Tengo un perrito, llamado Quique.
A su escala, si Quique pudiera preguntarse si tiene libre albedrío, concluiría que sí.
Anda por todo mi departamento como quiere, sin restricción ni barrera. Cuando desea dormir, se echa en donde se le pegue la gana... y luego se despierta hasta que está satisfecho. Si desea tomar agua, sabe dónde encontrarla. Quiere comer o recibir una caricia, es cuestión de llorar o acercarse a mí para recibirlo. Lo que no sabe (aunque quizá intuye), es que su espacio, su alimento, y su horario mismo, están acotados por lo que su amo, yo, le fijo. Mi voluntad y pensamientos son inaccesibles para él.

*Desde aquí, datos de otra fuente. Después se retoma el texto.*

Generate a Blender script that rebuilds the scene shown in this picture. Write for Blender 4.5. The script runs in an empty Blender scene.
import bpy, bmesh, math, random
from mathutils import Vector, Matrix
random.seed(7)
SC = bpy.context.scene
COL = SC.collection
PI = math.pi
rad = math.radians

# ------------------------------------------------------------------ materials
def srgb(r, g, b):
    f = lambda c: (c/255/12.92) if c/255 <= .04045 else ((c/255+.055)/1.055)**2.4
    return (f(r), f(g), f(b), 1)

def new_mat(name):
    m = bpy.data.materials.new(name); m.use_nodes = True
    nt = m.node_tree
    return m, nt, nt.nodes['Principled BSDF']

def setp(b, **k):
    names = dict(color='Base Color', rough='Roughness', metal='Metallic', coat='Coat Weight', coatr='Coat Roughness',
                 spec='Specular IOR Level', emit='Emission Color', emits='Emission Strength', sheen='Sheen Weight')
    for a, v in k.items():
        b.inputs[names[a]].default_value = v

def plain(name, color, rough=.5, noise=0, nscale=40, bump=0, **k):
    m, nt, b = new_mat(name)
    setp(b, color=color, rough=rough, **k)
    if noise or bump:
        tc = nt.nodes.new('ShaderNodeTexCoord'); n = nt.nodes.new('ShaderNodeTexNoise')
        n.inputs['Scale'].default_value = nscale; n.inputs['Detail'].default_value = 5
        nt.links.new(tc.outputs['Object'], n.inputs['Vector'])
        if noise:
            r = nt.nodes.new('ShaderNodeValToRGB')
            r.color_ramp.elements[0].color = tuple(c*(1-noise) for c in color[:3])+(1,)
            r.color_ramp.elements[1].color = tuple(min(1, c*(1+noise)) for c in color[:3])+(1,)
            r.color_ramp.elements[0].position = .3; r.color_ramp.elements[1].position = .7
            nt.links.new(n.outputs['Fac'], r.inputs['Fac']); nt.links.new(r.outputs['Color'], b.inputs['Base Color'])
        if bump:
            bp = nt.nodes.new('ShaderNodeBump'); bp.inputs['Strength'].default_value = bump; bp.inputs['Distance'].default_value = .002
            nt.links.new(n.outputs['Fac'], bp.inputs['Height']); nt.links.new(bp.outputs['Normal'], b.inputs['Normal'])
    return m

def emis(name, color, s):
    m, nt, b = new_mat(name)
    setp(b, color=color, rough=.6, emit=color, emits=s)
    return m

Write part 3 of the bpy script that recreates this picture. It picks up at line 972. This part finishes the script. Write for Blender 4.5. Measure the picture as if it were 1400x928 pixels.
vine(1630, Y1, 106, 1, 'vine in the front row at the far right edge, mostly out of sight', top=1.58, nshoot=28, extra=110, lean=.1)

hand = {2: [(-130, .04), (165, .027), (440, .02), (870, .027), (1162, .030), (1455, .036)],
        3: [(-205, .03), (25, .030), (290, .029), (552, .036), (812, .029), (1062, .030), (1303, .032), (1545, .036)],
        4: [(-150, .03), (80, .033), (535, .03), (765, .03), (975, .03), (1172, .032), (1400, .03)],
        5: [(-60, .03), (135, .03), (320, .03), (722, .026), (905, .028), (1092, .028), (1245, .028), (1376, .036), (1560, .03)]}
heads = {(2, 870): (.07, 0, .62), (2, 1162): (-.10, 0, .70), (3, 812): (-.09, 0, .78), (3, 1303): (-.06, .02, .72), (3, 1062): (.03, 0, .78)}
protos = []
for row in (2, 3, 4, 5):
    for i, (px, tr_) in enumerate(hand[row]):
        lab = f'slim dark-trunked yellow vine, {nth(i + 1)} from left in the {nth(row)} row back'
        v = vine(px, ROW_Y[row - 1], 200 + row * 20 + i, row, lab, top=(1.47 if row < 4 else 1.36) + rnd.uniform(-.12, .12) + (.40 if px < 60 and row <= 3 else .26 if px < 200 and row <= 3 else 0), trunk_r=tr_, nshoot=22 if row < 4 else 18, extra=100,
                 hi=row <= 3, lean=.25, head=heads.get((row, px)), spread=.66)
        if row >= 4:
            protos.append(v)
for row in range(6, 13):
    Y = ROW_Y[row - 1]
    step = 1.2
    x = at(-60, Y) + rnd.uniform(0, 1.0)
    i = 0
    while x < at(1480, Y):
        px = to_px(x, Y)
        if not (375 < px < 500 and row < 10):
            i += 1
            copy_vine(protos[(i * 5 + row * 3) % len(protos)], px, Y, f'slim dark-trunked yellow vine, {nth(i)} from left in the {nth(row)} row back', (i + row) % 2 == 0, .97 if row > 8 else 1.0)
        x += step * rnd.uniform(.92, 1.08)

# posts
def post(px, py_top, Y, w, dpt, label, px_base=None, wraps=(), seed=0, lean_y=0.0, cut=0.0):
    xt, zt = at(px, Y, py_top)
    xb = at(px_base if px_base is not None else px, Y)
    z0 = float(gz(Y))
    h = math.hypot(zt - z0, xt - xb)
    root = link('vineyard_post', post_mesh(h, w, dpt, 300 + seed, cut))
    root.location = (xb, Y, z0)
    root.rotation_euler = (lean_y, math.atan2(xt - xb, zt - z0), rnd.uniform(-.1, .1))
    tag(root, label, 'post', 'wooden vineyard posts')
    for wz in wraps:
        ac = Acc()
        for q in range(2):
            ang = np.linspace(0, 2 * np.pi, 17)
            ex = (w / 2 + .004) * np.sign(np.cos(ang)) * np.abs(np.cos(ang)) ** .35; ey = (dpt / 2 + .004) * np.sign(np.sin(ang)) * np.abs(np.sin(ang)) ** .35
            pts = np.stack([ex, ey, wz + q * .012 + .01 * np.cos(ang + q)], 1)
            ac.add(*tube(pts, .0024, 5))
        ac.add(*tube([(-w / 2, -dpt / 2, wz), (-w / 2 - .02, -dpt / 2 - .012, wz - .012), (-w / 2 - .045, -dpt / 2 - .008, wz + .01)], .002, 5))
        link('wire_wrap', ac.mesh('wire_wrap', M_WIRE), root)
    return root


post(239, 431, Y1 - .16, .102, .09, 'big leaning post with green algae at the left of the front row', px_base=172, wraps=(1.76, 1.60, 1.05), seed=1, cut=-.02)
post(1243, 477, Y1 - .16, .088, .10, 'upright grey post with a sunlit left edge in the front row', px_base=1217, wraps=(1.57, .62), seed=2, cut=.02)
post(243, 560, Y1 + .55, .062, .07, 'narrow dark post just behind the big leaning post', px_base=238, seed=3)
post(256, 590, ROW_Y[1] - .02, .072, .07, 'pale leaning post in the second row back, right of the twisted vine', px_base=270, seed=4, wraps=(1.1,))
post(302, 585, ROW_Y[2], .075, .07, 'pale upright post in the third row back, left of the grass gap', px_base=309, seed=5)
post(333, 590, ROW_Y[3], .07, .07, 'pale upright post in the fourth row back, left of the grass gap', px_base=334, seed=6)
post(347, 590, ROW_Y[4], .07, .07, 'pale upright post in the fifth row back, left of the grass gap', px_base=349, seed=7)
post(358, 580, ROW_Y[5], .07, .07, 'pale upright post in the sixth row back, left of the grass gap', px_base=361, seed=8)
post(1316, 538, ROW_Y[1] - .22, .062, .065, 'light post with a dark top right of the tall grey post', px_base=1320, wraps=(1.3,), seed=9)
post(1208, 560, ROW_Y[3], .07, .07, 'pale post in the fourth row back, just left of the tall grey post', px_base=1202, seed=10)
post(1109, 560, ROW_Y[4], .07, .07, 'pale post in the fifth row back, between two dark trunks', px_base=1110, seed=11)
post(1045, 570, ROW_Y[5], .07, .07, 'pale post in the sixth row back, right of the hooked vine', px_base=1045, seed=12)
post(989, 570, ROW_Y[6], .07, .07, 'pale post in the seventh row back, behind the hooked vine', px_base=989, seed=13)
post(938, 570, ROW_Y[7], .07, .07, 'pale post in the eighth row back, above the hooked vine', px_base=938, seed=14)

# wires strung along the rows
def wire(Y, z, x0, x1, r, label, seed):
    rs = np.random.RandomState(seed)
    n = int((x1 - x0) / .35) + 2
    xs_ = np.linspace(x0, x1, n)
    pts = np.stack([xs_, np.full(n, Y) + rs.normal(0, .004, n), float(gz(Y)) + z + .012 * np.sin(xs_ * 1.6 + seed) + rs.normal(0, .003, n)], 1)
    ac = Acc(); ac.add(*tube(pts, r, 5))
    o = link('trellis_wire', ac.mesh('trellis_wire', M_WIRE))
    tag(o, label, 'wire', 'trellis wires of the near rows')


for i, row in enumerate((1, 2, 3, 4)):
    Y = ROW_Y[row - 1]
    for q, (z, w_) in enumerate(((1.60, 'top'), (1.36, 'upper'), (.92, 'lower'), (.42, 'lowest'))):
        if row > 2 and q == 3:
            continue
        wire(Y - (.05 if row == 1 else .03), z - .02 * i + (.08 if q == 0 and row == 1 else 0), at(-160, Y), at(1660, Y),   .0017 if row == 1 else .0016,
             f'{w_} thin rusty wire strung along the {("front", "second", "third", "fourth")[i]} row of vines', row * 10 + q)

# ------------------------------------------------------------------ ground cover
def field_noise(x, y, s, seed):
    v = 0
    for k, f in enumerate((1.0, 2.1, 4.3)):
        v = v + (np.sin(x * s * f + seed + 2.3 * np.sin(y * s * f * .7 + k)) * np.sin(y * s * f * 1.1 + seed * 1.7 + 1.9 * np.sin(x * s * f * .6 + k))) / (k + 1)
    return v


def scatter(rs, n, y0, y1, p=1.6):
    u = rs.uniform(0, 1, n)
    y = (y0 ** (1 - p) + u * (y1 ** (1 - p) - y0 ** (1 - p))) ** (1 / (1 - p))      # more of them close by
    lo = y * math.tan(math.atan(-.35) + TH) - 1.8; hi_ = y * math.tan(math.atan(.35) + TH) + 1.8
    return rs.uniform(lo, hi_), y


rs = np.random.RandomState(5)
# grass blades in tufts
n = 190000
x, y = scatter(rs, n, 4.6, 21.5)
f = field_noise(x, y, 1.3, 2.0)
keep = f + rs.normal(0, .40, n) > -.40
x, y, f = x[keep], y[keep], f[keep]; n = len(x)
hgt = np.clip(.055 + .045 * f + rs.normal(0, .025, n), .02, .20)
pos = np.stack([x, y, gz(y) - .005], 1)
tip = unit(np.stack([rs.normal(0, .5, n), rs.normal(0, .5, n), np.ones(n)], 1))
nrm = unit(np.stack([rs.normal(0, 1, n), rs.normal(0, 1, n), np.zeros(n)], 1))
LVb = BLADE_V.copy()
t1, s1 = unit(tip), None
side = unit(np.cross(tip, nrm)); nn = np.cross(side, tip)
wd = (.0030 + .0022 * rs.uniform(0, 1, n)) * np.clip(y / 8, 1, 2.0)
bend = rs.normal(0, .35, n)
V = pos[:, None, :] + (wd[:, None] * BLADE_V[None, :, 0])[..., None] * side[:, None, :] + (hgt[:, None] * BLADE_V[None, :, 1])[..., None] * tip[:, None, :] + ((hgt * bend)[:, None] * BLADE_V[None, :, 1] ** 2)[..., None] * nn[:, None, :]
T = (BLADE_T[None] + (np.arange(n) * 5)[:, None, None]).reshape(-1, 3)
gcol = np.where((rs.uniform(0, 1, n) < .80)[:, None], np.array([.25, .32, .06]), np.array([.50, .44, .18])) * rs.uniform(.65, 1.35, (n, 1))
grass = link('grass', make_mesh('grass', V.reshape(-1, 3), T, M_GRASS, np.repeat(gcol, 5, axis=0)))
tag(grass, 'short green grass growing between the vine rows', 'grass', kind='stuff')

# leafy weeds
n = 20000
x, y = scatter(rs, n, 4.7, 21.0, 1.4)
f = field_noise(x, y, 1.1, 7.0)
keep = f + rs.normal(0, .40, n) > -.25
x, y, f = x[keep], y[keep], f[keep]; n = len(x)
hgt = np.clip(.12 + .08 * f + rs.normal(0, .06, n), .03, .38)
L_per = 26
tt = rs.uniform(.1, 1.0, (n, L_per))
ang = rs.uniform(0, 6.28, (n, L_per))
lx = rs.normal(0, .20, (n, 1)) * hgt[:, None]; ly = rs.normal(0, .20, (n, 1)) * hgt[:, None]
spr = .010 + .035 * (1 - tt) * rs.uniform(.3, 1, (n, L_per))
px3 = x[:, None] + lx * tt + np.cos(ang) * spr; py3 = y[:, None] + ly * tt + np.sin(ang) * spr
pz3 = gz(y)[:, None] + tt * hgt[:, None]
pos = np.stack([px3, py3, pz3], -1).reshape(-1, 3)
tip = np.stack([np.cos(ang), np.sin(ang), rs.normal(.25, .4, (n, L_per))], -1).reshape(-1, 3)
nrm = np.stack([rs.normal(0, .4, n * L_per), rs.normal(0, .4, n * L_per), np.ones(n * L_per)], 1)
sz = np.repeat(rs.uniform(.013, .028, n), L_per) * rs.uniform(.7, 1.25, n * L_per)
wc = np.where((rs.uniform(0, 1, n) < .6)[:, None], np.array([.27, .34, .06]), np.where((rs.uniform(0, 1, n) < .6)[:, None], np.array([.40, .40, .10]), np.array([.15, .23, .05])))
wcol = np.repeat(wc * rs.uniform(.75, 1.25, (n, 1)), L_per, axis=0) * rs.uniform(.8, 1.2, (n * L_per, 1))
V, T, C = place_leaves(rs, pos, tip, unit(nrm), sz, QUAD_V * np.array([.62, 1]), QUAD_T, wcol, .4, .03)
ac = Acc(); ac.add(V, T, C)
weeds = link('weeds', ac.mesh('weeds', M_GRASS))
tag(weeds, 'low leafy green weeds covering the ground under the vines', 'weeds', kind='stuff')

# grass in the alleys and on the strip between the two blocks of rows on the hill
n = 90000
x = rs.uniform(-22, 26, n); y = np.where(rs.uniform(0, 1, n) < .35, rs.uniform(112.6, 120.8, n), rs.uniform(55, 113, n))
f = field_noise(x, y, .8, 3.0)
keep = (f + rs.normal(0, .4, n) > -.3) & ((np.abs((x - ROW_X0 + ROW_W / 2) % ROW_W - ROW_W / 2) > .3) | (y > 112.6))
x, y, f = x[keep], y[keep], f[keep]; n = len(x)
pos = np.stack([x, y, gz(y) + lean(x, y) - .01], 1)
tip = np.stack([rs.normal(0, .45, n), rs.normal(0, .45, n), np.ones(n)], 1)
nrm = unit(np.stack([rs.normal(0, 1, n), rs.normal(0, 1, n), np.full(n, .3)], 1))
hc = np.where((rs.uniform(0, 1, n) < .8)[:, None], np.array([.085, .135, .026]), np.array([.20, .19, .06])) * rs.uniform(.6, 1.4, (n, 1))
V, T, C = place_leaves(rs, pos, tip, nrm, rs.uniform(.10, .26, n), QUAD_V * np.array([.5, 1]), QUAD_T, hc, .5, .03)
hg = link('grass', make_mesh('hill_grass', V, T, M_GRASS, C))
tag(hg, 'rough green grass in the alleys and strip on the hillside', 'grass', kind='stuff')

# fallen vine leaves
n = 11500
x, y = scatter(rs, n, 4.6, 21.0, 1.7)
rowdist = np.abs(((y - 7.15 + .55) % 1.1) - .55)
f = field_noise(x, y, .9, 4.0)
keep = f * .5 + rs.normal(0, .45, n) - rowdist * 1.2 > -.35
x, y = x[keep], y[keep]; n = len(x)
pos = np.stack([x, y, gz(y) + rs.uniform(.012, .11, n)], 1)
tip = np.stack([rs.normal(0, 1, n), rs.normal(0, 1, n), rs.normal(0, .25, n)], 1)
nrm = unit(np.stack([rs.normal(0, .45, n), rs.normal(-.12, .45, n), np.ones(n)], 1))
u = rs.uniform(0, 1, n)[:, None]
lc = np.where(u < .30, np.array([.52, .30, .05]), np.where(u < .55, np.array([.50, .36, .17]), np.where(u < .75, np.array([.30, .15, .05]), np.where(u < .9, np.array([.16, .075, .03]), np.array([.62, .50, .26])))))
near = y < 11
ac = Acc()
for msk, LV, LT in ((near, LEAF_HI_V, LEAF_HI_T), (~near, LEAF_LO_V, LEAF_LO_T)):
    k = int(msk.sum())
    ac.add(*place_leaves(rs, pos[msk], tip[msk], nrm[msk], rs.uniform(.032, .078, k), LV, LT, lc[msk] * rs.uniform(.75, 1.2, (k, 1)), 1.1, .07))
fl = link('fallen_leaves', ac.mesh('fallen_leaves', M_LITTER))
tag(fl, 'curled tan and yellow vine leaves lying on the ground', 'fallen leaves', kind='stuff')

No sabe por qué lo tengo conmigo ni qué pretendo de él.
Lo que quiero decir con este ejemplo es que el ser humano tiene libre albedrío, pero dentro de los límites de la voluntad de Dios. Cada vida nuestra es como una burbuja dentro del mar de Dios. Dentro de esa burbuja, por supuesto que somos libres. Pero a la escala del mar que nos contiene, estamos predeterminados.
Nuestra responsabilidad individual es intentar elegir siempre el bien dentro de esa burbuja, y confiar en que Dios hará el resto.